'''
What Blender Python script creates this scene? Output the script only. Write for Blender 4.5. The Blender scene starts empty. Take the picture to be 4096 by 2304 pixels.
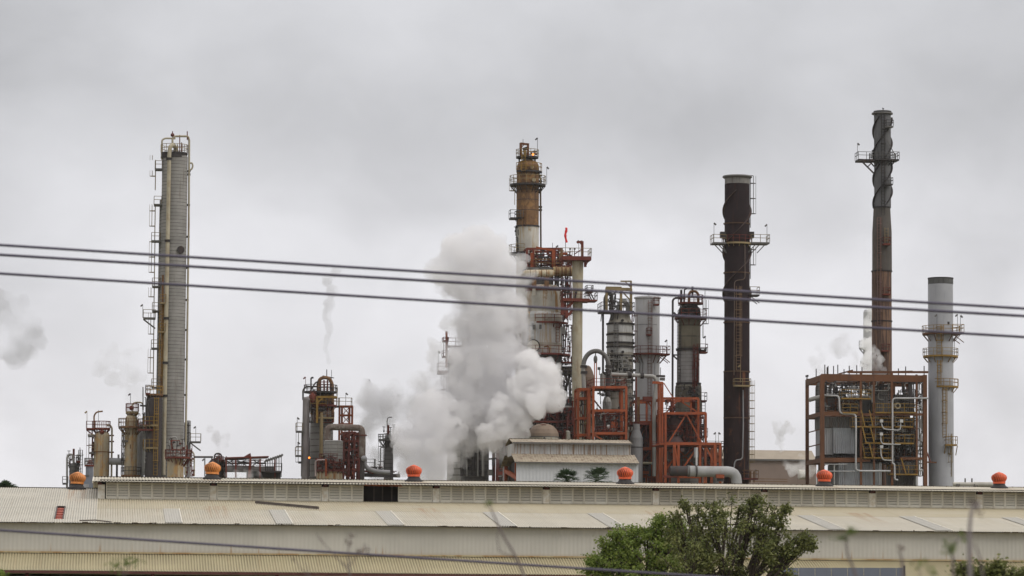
import bpy, bmesh, math, random
from mathutils import Vector, Matrix, noise as mnoise
random.seed(7)
R = math.radians
SC = bpy.context.scene
COL = SC.collection
# ------------------------------------------------------------------ camera
F = 14000.0                      # focal length in photograph pixels (4096 wide)
HC = 1.8
PITCH = math.atan((2450 - 1152) / F)
ROLL = R(0.42)
YAW = math.atan((2048 - 450) / F)          # everything on the site shares this heading
fwd = Vector((0, math.cos(PITCH), math.sin(PITCH)))
up0 = Vector((0, -math.sin(PITCH), math.cos(PITCH)))
rt0 = Vector((1, 0, 0))
RT = rt0 * math.cos(ROLL) + up0 * math.sin(ROLL)
UP = up0 * math.cos(ROLL) - rt0 * math.sin(ROLL)
CAM = Vector((0, 0, HC))
cd = bpy.data.cameras.new('camera')
cam = bpy.data.objects.new('camera', cd)
COL.objects.link(cam)
cd.sensor_width = 36.0
cd.lens = 36.0 * F / 4096
cd.clip_start = 0.5
cd.clip_end = 30000
m = Matrix((RT, UP, -fwd)).transposed().to_4x4()
m.translation = CAM
cam.matrix_world = m
cd.dof.use_dof = True
cd.dof.focus_distance = 430
cd.dof.aperture_fstop = 4.0
SC.camera = cam
UD = Vector((math.cos(YAW), math.sin(YAW), 0))      # along the site (to the right, slightly away)
VD = Vector((-math.sin(YAW), math.cos(YAW), 0))     # away from the camera

def ray(px, py):
    return fwd + RT * ((px - 2048) / F) + UP * ((1152 - py) / F)
def PY(px, py, Y):                                  # point of the ray at distance Y
    d = ray(px, py)
    return CAM + d * (Y / d.y)

# ------------------------------------------------------------------ materials
MAT = {}
def nt(name):
    mt = bpy.data.materials.new(name)
    mt.use_nodes = True
    n = mt.node_tree
    for x in list(n.nodes): n.nodes.remove(x)
    out = n.nodes.new('ShaderNodeOutputMaterial')
    b = n.nodes.new('ShaderNodeBsdfPrincipled')
    n.links.new(b.outputs[0], out.inputs[0])
    MAT[name] = mt
    return mt, n, b
def N(n, t, **k):
    x = n.nodes.new(t)
    for a, v in k.items():
        if a in x.bl_rna.properties.keys(): setattr(x, a, v)
        else: x.inputs[a].default_value = v
    return x
def noise_tex(n, co, scale, loc=(0, 0, 0), detail=4, rough=0.6):
    mp = N(n, 'ShaderNodeMapping'); mp.inputs['Scale'].default_value = scale; mp.inputs['Location'].default_value = loc
    n.links.new(co, mp.inputs[0])
    t = N(n, 'ShaderNodeTexNoise'); t.inputs['Scale'].default_value = 1; t.inputs['Detail'].default_value = detail; t.inputs['Roughness'].default_value = rough
    n.links.new(mp.outputs[0], t.inputs[0])
    return t.outputs[0]
def maprange(n, v, a, b, c=0, d=1, smooth=True):
    x = N(n, 'ShaderNodeMapRange'); x.interpolation_type = 'SMOOTHSTEP' if smooth else 'LINEAR'
    x.inputs[1].default_value = a; x.inputs[2].default_value = b; x.inputs[3].default_value = c; x.inputs[4].default_value = d
    n.links.new(v, x.inputs[0]); return x.outputs[0]
def math_n(n, op, a, b=None, c=None):
    x = N(n, 'ShaderNodeMath'); x.operation = op
    for i, v in enumerate((a, b, c)):
        if v is None: continue
        if isinstance(v, (int, float)): x.inputs[i].default_value = v
        else: n.links.new(v, x.inputs[i])
    return x.outputs[0]
def mix(n, f, a, b, mode='MIX'):
    x = N(n, 'ShaderNodeMix'); x.data_type = 'RGBA'; x.blend_type = mode
    if isinstance(f, (int, float)): x.inputs[0].default_value = f
    else: n.links.new(f, x.inputs[0])
    for i, v in ((6, a), (7, b)):
        if isinstance(v, tuple): x.inputs[i].default_value = (*v, 1)
        else: n.links.new(v, x.inputs[i])
    return x.outputs[2]
def metal(name, base, dirt=(.12, .08, .05), amt=.5, streak=.6, band=0, bandcol=None, seed=0, rough=.7, metallic=0.0, zone=None, var=.12, hs=2.2, seams=0, tri=None):
    """weathered sheet metal: blotches, vertical streaks, cladding seams; zone=[(z0,z1,colour)] paints courses of another cladding"""
    if name in MAT: return MAT[name]
    mt, n, b = nt(name)
    tc = N(n, 'ShaderNodeTexCoord'); co = tc.outputs['Object']
    sep = N(n, 'ShaderNodeSeparateXYZ'); n.links.new(co, sep.inputs[0]); z = sep.outputs[2]
    col = None
    c0 = base
    if zone:
        rgb = N(n, 'ShaderNodeRGB'); rgb.outputs[0].default_value = (*base, 1); c0 = rgb.outputs[0]
        wob = math_n(n, 'ADD', z, math_n(n, 'MULTIPLY', math_n(n, 'SUBTRACT', noise_tex(n, co, (.7, .7, .7)), .5), .5))
        for (z0, z1, cc) in zone:
            f = math_n(n, 'MULTIPLY', maprange(n, wob, z0 - .05, z0 + .05), maprange(n, wob, z1 - .05, z1 + .05, 1, 0))
            c0 = mix(n, f, c0, cc)
    v1 = noise_tex(n, co, (.5, .5, .35), (seed, 0, 3), 5)
    dark = mix(n, 1.0, c0, tuple([max(0, 1 - var * 2.2)] * 3), 'MULTIPLY') if zone else tuple(max(0, x * (1 - var * 2.2)) for x in base)
    col = mix(n, maprange(n, v1, .3, .7), dark, c0)
    v2 = noise_tex(n, co, (hs, hs, .12), (seed * 2, 5, 0), 5, .7)
    s = maprange(n, v2, .62 - .2 * streak, .8 - .2 * streak, 0, min(1, streak + .35))
    col = mix(n, s, col, dirt)
    v3 = noise_tex(n, co, (.9, .9, .6), (0, seed * 3, 9), 6, .7)
    s3 = maprange(n, v3, .72 - .3 * amt, .86 - .3 * amt, 0, min(1, amt + .3))
    col = mix(n, s3, col, tuple(x * .8 for x in dirt))
    if tri:
        v4 = noise_tex(n, co, (1.4, 1.4, .9), (seed + 4, 2, 9), 5, .7)
        col = mix(n, maprange(n, v4, .5, .62, 0, .75), col, tri)
    if band:
        fr = math_n(n, 'FRACT', math_n(n, 'DIVIDE', z, band))
        g = math_n(n, 'MULTIPLY', math_n(n, 'LESS_THAN', fr, .16), maprange(n, noise_tex(n, co, (.6, .6, .8), (1, seed, 2), 3), .3, .6, .35, .9))
        col = mix(n, g, col, bandcol or tuple(x * .35 for x in base))
        r1 = N(n, 'ShaderNodeTexWhiteNoise'); r1.noise_dimensions = '1D'
        n.links.new(math_n(n, 'FLOOR', math_n(n, 'DIVIDE', z, band)), r1.inputs['W'])
        col = mix(n, math_n(n, 'MULTIPLY', r1.outputs[0], .22), col, tuple(x * .5 for x in base))
    n.links.new(col, b.inputs['Base Color'])
    b.inputs['Roughness'].default_value = rough
    b.inputs['Metallic'].default_value = metallic
    b.inputs['Specular IOR Level'].default_value = .18
    bp = N(n, 'ShaderNodeBump'); bp.inputs['Strength'].default_value = .25; bp.inputs['Distance'].default_value = .06
    n.links.new(v3, bp.inputs['Height']); n.links.new(bp.outputs[0], b.inputs['Normal'])
    return mt
def plain(name, base, rough=.7, var=.25, scale=2.0, c2=None):
    if name in MAT: return MAT[name]
    mt, n, b = nt(name)
    tc = N(n, 'ShaderNodeTexCoord')
    v = noise_tex(n, tc.outputs['Object'], (scale,) * 3, detail=4)
    n.links.new(mix(n, maprange(n, v, .32, .68), c2 or tuple(x * (1 - var) for x in base), base), b.inputs['Base Color'])
    b.inputs['Roughness'].default_value = rough
    return mt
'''
Report every line in the data above in which the word "this" appears.

What Blender Python script creates this scene? Output the script only. Write for Blender 4.5. The Blender scene starts empty. Take the picture to be 4096 by 2304 pixels.
YAW = math.atan((2048 - 450) / F)          # everything on the site shares this heading